Paul Maritz is now the CEO of VMware, but he was previously the longtime chief of Microsoft’s platforms group — overseeing products including Windows and generally considered third in command at the company in the 1990s, behind Bill Gates and Steve Ballmer.

So it’s always interesting to hear what he says about Windows these days — even if he isn’t necessarily the most objective source on the subject, given the rivalry between his old and new companies.

In that spirit, Maritz was quoted saying that “PCs are not the only animal in the zoo anymore” during his speech at the annual VMworld conference yesterday in Las Vegas. But what exactly was his larger point? We went back and found the speech online and pulled these excerpts from his comments …

“What we’re seeing in the cloud era is not just hundreds of millions but billions of new users and devices now coming into play. Three years ago over 95 percent of the devices connected to the Internet were personal computers. Three years from now that number will probably be less than 20 percent. More than 80 percent of the devices connected to the Internet will not be Windows-based personal computers.
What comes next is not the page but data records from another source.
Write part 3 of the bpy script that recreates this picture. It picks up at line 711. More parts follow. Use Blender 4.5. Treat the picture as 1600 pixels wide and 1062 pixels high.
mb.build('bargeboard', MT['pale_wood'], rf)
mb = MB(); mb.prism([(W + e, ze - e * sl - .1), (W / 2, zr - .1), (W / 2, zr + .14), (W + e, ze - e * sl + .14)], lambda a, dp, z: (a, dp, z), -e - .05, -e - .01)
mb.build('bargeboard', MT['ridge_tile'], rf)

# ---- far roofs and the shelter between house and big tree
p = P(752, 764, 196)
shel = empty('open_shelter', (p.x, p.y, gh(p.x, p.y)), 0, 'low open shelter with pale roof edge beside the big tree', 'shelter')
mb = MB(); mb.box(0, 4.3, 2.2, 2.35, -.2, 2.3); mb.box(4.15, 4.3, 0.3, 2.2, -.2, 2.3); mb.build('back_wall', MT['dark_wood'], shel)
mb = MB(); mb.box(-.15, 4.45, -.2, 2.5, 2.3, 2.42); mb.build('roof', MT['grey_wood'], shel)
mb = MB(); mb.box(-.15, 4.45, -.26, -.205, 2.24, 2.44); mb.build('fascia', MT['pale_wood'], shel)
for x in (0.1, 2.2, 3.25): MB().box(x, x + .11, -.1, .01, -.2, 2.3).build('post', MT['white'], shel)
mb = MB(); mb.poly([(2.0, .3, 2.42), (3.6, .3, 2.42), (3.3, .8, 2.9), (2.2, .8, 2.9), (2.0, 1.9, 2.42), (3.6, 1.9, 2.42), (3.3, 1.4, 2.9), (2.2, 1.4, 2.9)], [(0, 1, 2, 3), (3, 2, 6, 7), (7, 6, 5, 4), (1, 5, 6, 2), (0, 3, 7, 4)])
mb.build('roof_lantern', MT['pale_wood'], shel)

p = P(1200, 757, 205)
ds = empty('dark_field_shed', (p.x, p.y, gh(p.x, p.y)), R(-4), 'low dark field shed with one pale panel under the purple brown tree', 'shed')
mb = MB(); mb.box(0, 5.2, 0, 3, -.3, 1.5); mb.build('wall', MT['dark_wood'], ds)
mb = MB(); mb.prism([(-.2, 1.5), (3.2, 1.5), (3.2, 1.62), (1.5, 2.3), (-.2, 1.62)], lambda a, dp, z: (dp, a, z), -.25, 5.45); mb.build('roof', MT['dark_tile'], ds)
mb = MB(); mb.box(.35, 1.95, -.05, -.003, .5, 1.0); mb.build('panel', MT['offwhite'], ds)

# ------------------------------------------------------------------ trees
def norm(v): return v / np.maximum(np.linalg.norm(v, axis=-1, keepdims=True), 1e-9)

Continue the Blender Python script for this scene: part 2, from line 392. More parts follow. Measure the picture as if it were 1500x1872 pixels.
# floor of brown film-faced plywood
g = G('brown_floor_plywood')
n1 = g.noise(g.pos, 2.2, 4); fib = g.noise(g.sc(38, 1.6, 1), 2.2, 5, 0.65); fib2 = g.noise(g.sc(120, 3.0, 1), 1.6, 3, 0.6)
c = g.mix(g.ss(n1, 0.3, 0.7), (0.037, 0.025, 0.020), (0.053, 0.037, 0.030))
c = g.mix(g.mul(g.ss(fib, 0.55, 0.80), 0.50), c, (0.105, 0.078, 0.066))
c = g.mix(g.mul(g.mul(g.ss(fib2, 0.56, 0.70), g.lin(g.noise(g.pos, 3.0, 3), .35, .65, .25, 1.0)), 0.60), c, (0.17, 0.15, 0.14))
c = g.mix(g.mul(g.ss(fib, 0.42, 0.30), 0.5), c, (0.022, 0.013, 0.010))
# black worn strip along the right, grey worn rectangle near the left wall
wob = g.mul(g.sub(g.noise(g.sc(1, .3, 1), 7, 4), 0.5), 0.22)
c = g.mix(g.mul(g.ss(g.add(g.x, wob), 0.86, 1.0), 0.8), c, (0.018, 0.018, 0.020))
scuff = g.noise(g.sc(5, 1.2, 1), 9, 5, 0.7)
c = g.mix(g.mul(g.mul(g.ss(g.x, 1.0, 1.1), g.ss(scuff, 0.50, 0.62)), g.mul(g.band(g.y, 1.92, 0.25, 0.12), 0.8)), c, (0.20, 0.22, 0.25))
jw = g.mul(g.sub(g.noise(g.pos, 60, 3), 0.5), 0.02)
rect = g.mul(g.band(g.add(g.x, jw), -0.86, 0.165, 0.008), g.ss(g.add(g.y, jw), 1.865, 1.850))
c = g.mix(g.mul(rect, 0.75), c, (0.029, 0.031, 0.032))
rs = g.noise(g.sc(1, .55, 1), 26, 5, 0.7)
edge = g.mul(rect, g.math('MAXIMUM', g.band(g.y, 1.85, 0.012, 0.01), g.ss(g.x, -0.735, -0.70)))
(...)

“With that kind of scale we’re going to have to see new techniques and new approaches introduced into the world of IT. We’re going to see very important new ways of presenting and developing applications. HTML5 promises to be very, very important, because it could be a genuinely capable cross-device way of writing applications. We’re already seeing the influence of new programming frameworks. … We’re seeing new ways of deploying applications as a service whether it be infrastructure as a service or platform as a service.

“And above all we’re seeing new data fabrics. The relational database cannot handle the scale at which and the rate at which these applications are going to need to be developed. And of this you’re already going to see the beginnings of the next canonical set of applications that will be about scale and being real-time. It’s no longer going to be sufficient to be able to collect data, put it in a giant warehouse, let it lie fallow there and then run a report over it to find out what happened last month or the month before that. People are going to have to be able to react to information coming in in real time. If you’re going to service the Facebook generation the way that they want to see information, you’re going to have to be able to give them customized information in the context they want to see it in real time. …

“That can’t be done by putting more lipstick around our existing applications. … Users are expecting to see that information on a much broader class of devices and in different ways. We are no longer going to be able to depend upon the fact that IT can control the device in a user’s hands. The device in the user’s hands is going to be fundamentally determined by what happens in the consumer world, and we’re going have to learn how to deliver capability to users independent of the particular device that they happen to have in their hands at that time of day, and do that in a way that’s not only secure on the one hand, but acceptable to the user in the other. They’re not going to put up with strange effects of basically having legacy paradigms sitting on these devices.”

Microsoft yesterday made headlines with a new online campaign starring a guy named Tad, lampooning VMware for being behind the times. It might not be as funny, or direct, but you can think of the above as Maritz’s response.